Florence Newall

 Florence Newall Haslam (1888-1980)




Florence (Newall) Haslam, the first child of Samuel and Margaret Ellen (Broadley) Newall, was born on August 26, 1888, in Accrington, England. She was baptized at St. John the Evangelist (right) in Accrington the following October. It is the church where her parents were married in January 1888. Florence’s sister, Nellie, was born in 1891. At the time, the family was living at 43 Sultan Street. Other Broadleys also lived on that street.
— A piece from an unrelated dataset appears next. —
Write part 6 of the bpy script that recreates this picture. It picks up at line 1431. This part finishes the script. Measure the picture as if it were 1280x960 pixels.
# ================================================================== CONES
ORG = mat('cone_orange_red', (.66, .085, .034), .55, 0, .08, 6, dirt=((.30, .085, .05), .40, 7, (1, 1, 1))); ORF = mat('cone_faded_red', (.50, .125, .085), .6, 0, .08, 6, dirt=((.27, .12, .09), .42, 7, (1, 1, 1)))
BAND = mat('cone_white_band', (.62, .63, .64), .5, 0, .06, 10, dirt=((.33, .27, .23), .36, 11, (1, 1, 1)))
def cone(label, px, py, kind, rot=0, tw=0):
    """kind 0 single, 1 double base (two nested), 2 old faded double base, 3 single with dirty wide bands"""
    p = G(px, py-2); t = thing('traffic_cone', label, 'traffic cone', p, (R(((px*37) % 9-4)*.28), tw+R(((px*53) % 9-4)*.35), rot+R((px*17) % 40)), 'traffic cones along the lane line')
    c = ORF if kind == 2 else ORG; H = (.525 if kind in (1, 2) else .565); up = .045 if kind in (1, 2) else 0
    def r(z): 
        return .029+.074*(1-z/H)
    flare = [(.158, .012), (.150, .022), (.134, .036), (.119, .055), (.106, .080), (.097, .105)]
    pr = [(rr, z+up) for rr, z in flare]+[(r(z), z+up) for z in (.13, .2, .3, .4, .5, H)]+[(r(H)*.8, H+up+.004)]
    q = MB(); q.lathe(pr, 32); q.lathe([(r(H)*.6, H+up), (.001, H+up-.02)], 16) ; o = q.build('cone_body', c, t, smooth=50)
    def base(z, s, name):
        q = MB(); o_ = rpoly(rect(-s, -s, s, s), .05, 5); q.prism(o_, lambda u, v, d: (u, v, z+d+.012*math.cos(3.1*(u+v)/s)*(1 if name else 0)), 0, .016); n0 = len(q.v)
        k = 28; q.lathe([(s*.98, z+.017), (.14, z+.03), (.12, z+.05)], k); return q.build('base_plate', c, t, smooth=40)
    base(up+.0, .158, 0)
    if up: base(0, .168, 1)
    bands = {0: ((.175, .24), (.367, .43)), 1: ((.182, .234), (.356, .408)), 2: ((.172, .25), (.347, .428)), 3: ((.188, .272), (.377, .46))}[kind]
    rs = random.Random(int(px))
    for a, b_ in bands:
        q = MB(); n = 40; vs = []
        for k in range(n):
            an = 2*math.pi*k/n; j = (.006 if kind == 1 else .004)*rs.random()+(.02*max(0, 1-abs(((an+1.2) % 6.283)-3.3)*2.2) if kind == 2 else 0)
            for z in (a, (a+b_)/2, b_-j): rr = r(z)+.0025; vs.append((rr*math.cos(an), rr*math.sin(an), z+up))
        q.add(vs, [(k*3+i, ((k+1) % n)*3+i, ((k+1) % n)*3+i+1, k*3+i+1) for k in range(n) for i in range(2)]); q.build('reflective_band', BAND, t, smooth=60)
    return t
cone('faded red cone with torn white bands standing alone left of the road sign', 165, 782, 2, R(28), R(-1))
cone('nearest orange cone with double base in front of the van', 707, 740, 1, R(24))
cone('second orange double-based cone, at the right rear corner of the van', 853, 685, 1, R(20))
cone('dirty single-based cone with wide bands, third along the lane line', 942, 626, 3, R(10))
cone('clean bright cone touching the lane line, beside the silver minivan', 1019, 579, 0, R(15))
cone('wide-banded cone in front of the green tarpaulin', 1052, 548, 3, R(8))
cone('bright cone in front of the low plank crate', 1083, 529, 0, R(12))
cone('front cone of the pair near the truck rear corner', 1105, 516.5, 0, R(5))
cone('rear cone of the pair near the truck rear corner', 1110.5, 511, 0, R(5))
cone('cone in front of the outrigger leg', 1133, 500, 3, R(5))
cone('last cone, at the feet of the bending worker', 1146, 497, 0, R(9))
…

In the spring of 1892, Samuel, Margaret and their daughters Florence and Nellie traveled to Liverpool to board the Scythia. On April 17, they arrived in Boston. Why they chose to settle in Providence, R.I., is unknown, but the busy mills in the area provided steady work for new arrivals with limited education and skills.
The family lived in the Olneyville section of Providence, a neighborhood that has been the first home of many waves of new immigrants. At the turn of the century those immigrants were primarily Irish, English and Polish. (Italians typically settled in nearby Federal Hill.) Today Olneyville is primarily Latino.
Although Samuel was a cabinetmaker in England, he worked in the mills after arriving in Rhode Island. In the record of her marriage and in an 1891 census in England, Margaret was listed as a “weaver,” but there’s no evidence she worked after immigrating to the United States.
Samuel and Margaret had their third child, Gertrude (Gertie) in 1894, and their fourth child, Frank, in 1896. Nellie and Gertie never married; they lived with their parents until the death of Margaret in 1958. After Florence was widowed in 1962, they moved in with her at 132 Everett Avenue, Providence.
Charles and Florence on honeymoon.
Florence Newall was 28 when she married Charles Raymond Haslam, also from Olneyville, on Oct. 18, 1916.  Charles had graduated from Brown University in 1902, and from Harvard University Law School in 1906.
After marriage, they moved to the East Side of Providence, a far more affluent neighborhood. They lived in an apartment at 95 Dana Street before buying a house at 132 Everett Avenue c 1923.
They had four daughters – Ruth, Dorothy, Betty and Nancy. In the 1920s, they bought a summerhouse on Hillside Avenue at Plum Beach in Saunderstown, R.I. Charles was an avid gardener and was known for his gladiolas in a large lot in front of the house (across the road), a piece of land they would sell in the ’50s.
Charles and Florence at their Plum Beach house, c1960.
Three generations made powerful memories at the Plum Beach house – getting drinking water from the well, climbing the rock, making applesauce from the apple tree, and hiding in the wicker buffet in the dining room. The first Jamestown Bridge hadn’t been built when Florence, Charles and their young children began spending summers there. The panoramic view of Narragansett Bay from what they always called the “piazza” was spectacular, even in the ‘50s. (Mature trees now block much of that view.) Florence drove Charles to the Wickford Junction every morning for the train that would take him to his work in downtown Providence.
After Charles’ death in 1962, Florence’s sisters, Nellie and Gertie, moved in with her on Everett Avenue and also spent their summers with her at Plum Beach. When maintaining the beach house became too much for them, Florence sold it in the early ‘70s.
Florence remained in the three-story Everett Avenue house until after she turned 90. Shortly after Nellie died in 1976, Florence and Gertie moved to an apartment in the Wayland Manor (Providence). Gertie died in 1979, and Florence began to fail. She went to stay with her daughter Betty in Asheville, North Carolina, and died in a nursing home there in 1980. She is buried with her husband (and his family), her parents and her sisters at Oak Knoll Cemetery in Rehoboth, Mass.